The methods of science and technology — INCITE’s included — are the apparatuses through which the regimes come to be. They are implicated in ontics, in the world coming to be the way it is. They —the methods — are actively making different cuts into worlds that are always in a state (or should I say statelessness) of constant becoming.
So our sociological methods are not just tools for responsibly telling cultural intermediaries how it is, but through which we enact one kind of world over another. They foreground one set of ‘partial connections‘ — to tie this back to Strathern — over others.
What’s more, our methods — our tools — are no more or less implicated than others’. The weightings may be different in different cases, but we all at one point or another serve as these cultural intermediaries. There is no outside in this business. No gods trick or even lesser-gods trick.
For INCITE this is what now makes method central not just as a tool of translation, a boundary object, but also as agential in what is real (for agential realism see Barad). So, yes, I see INCITE’s concern for method having been there, right from the beginning. But this new move to the inventive has an onus on methods that I take to be different,… The work here is to encounter the multiple worlds of becoming. The inventive methods are meant to keep the trouble going between different worlds and force us many intermediaries to be accountable for the cuts we make. And, of course, these methods are recognized by INCITE to have politics. They are understood to be regimes through which political and moral worlds are made, remade and undone.
Although it may not officially or entirely fall under the banner of INCITE, in spirit, I see Kat’s work as exemplary in this. Her inventive enactments — the transmissions and entanglements — are precisely about the complication of method, the uncertainty about who is talking to whom, and how.
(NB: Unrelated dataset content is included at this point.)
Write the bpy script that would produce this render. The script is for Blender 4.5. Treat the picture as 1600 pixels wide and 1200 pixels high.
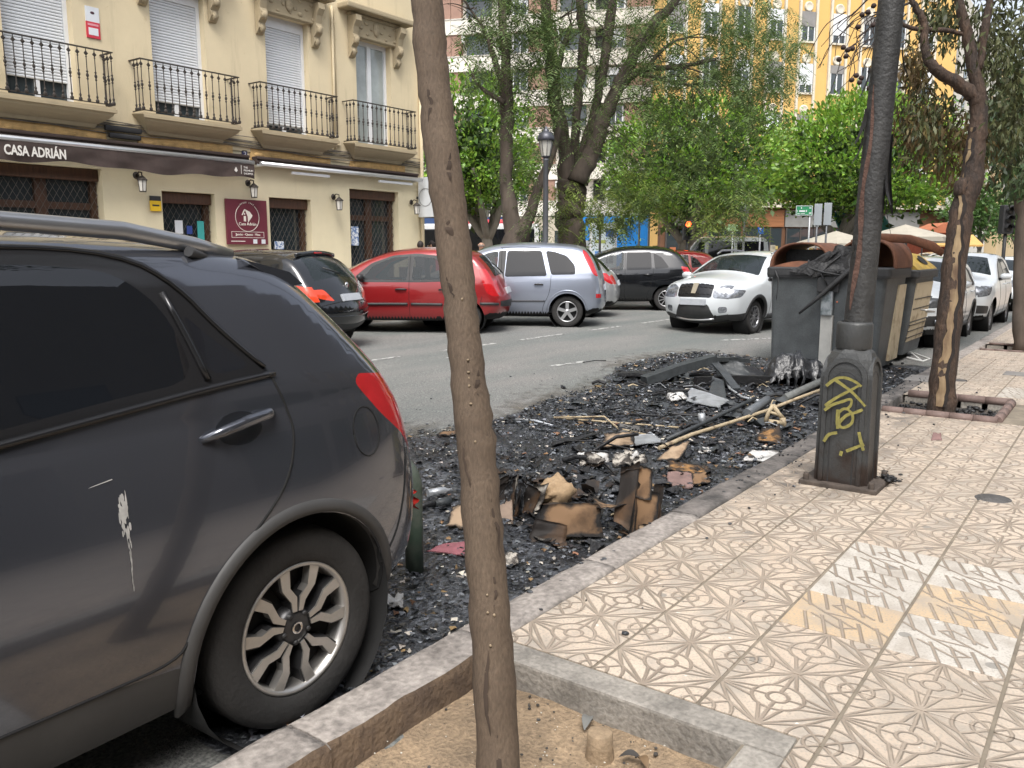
import bpy, bmesh, math, random
import numpy as np
from mathutils import Vector, Matrix
from mathutils.geometry import delaunay_2d_cdt
random.seed(7); rng = np.random.default_rng(7)
for o in list(bpy.data.objects): bpy.data.objects.remove(o)
scene = bpy.context.scene
PI = math.pi; R_ = math.radians
# ---------------------------------------------------------------- camera
# street axis = +X (away to the right), +Y = across the street, z = 0 at the near pavement
CAM_H, FPX, YAW = 1.55, 1305.0, R_(36.4)
PITCH = math.atan(205/FPX)
cd = bpy.data.cameras.new('camera'); cam = bpy.data.objects.new('camera', cd)
scene.collection.objects.link(cam); scene.camera = cam
cd.sensor_width = 36; cd.lens = FPX/1600*36; cd.clip_start = .05; cd.clip_end = 2000
cam.location = (0, 0, CAM_H); cam.rotation_euler = (PI/2-PITCH, 0, YAW-PI/2)
# ---------------------------------------------------------------- sky, sun, exposure
SUN_AZ = math.atan2(-.5, -.72); SUN_EL = R_(58)          # direction towards the sun
w = bpy.data.worlds.new('World'); scene.world = w; w.use_nodes = True
nt = w.node_tree; bg = nt.nodes['Background']
sky = nt.nodes.new('ShaderNodeTexSky'); sky.sky_type = 'NISHITA'; sky.sun_disc = False
sky.sun_elevation = SUN_EL; sky.sun_rotation = PI/2-SUN_AZ; sky.dust_density = 4.0; sky.air_density = 1.0; sky.ozone_density = 1.0
hs = nt.nodes.new('ShaderNodeHueSaturation'); hs.inputs['Saturation'].default_value = .38; hs.inputs['Value'].default_value = 1.0
nt.links.new(sky.outputs[0], hs.inputs['Color']); nt.links.new(hs.outputs[0], bg.inputs[0]); bg.inputs[1].default_value = .15
sd = bpy.data.lights.new('sun', 'SUN'); sd.energy = 1.5; sd.angle = R_(28); sd.color = (1, .975, .94)
so = bpy.data.objects.new('sun', sd); scene.collection.objects.link(so)
so.rotation_euler = (PI/2-SUN_EL, 0, SUN_AZ+PI/2); so.location = (-20, -5, 30)
vs = scene.view_settings; vs.view_transform = 'Standard'; vs.look = 'None'; vs.gamma = 1; vs.exposure = .98
scene.cycles.max_bounces = 6; scene.cycles.transparent_max_bounces = 12
scene.cycles.use_denoising = True
# ---------------------------------------------------------------- helpers: camera rays
Fh = np.array([math.cos(YAW), math.sin(YAW), 0]); Rt = np.array([math.sin(YAW), -math.cos(YAW), 0]); U0 = np.array([0, 0, 1.])
Fw = Fh*math.cos(PITCH)-U0*math.sin(PITCH); Up = Fh*math.sin(PITCH)+U0*math.cos(PITCH); CP = np.array([0, 0, CAM_H])
def ray(u, v): return Fw+Rt*(u-800)/FPX-Up*(v-600)/FPX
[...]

Her work — along with colleagues like Julian McHardy — aims to reveal the work being done in method. It immediately unsettles the uniformity and neatness of cuts to show them as always already being enacted. Moreover, it disrupts who exactly we imagine to be the intermediaries. The voices of corporate enterprise, local designers, artists, cyclists, academics and publics are entangled, intentionally.
It is method then that I want to claim has changed most significantly for INCITE.
TO WHERE
Looking forward, it’s this kind of work that inevitably sets INCITE up for making choices about the worlds it wants to perform and how — through the theoretical, empirical and design bricolage — it does so.
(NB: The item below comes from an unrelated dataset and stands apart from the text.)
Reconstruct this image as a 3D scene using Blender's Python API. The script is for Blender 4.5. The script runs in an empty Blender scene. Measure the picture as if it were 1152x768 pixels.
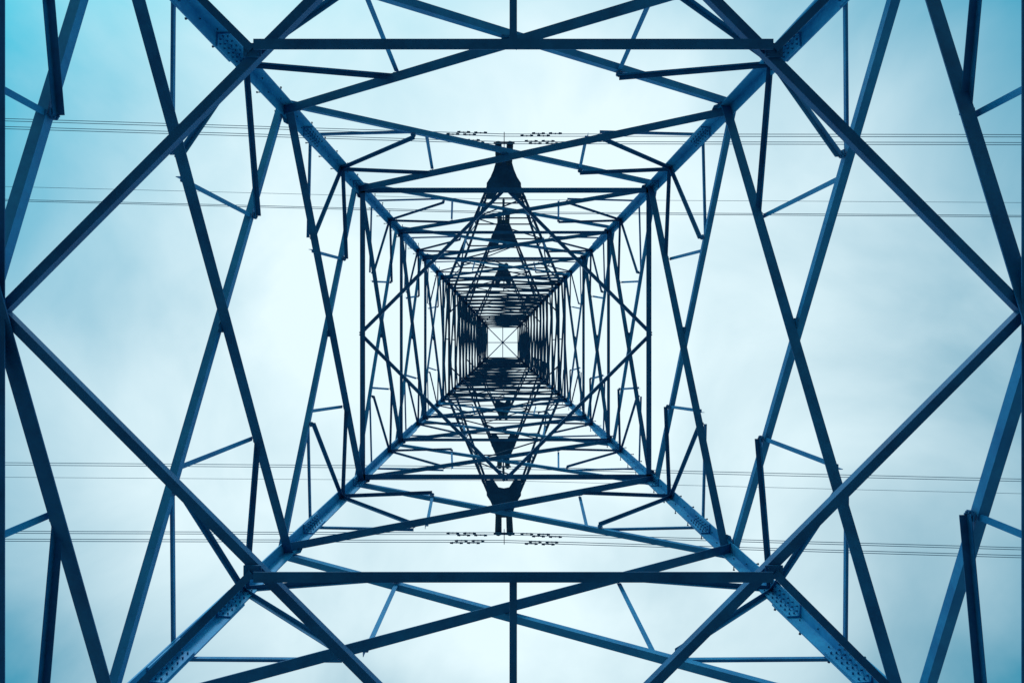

Design and the interventions into it — through inventive methods — offer up the opportunities to move on from selling people more stuff, to providing the possibility of doing the world differently. But here in lies the rub. How should this move be made? A move from methods that aim to tell it how it is — as if we were some how removed from that — to inventive methods that convey to us how it could and should be?
My own ideas here are perhaps sidestepping the problem. I imagine our part in a breed of machines and human-machine entanglements that speak to partiality, multiplicity and unending becomings. As INCITE has shown us, DIY and Maker cultures are the natural predecessors of such imaginaries… and, now, with companies like Intel moving into the fray, they’re looking to be a lot less counter-culture than they once did.
I can’t help but wonder about mainstream culture though (if that’s not too troubling a concept). What will partiality, multiplicity and constant becomings look like here? I doubt everyone is geared up for hacking and experimenting with cultural forms in the maker spirit. I expect it won’t be enough to hand over the choices to everyone. I expect in one way or another I and other heres are going to have to make some choices about the worlds we want to be…
…and I, at least, am still pretty uncertain how I’ll go about that.
It is here, once again, that I’m taking inspiration from INCITE.